Thursday, February 2, 2012

Dear Susan, 
 Happy new year.
 Hope you enjoyed the holidays Guess what Ivan gave me for Christmas; yep, a cleaning lady. I don't know why; I'd dropped hints about things I really needed like knickers with elastic in them, a toothbrush with vertical bristles, or a pair of pantyhose with the heels still intact, you know, little luxury items. But when my stocking was hung out three weeks before Christmas, it was filled with Freda.

 Nothing makes a woman feel more redundant or filthy than a cleaning lady. For three days before she arrived I scrubbed, polished, vacuumed, and scraped the fungus out of the shower recess. I found things I'd forgotten existed like the pattern on the kitchen floor, the view from the kitchen window and the carpet in Eloise's bedroom. I threw out the dead orange which had been fermenting in the bottom of the fruit bowl, the dead goldfish which I thought had just been resting on the top of the tank and a dead television programme announcing the live telecast of the Royal wedding (Victoria and Albert's).
 I felt secure; even my mother would have trouble finding something to pick on , or up for that matter. Boy was I wrong. Freda arrived carrying a large sack over her shoulders."Ho Ho Ho what's in the bag?" I asked her. "Rags" she answered. "A good cleaning lady always has many rags". Well that let me out; I wear all mine.
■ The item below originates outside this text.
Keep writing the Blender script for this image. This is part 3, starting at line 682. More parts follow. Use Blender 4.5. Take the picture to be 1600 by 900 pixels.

 She took three steps into the house and looked around clicking her tongue and muttering "I love a challenge" A CHALLENGE??? What was she talking about? Unless you could count an unexpurgated copy of Lady Chatterley's Lover as filth, my house was so clean it squeaked. "I will wash the windows and you will wash the curtains" she snapped at me, and before you could say Mr Sheen I was bundling the curtains up and carting them down to the laundry. 

When I resurfaced seven hours later with the clean, starched, ironed curtains I thought I was in the wrong house. There was Freda rubbing liniment into her knees. "What's that?" I asked. "A skirting board " she said "you'll find them all around the bottoms of the walls NOW! Next week we will clean the oven". 
 I fell into a crumpled heap on the floor after she left. I'd never worked so hard in my life. I hung the curtains back up and thought ' I've just paid a woman good money to clean windows that I cover up with curtains.' The curtains remained open for the rest of the week. Seven days to get the oven into a state fit to be cleaned; short of hydrochloric acid, I used every spray, foam, mist vapour and solution known to man. 
I found enough grease to do a complete service on two cars, but the result was worth it; for the first time I could see what was cooking through the oven glass. This did not deter Freda. Come cleaning day she opened the oven door, disappeared into the rotisserie and emerged three hours later looking like a coal miner.
 "There" she exclaimed "Like new" She was right. I will never cook in it again. My life has changed since Freda entered it. For a start Rosie, Josie and Eloise are not allowed to touch anything in the house for at least ten minutes after Freda leaves. They have learned to float from one room to the other without letting their feet touch the floor. I deny that I have threatened to chop off the hands of any toddler who touches a glass panel anywhere in the house. 
We don't use the bathroom, I make the kids stand under the hose in the front garden every couple of days and I use the YWCA showers. Now I spend two days a week cleaning the house to make it ready for the cleaning lady ( it's called 'spofforthing '). 

The castle that I used to call home now looks as though it has been decorated in 'early sterile'; which is why I was surprised when Josie started coughing and wheezing last week. " I think you must have an allergy" I told her. But she assured me that she was lacking something in her diet. 
" Since Freda's been coming" she said "I haven't had my usual intake of dust. The cough is my body's way of telling me something is missing". My hands reached for her throat then I heard a voice whisper ' Cleanliness is next to Godliness'. Fortunately for Josie I had to let go of her neck in order to alphabetise the linen cupboard; Freda's coming tomorrow.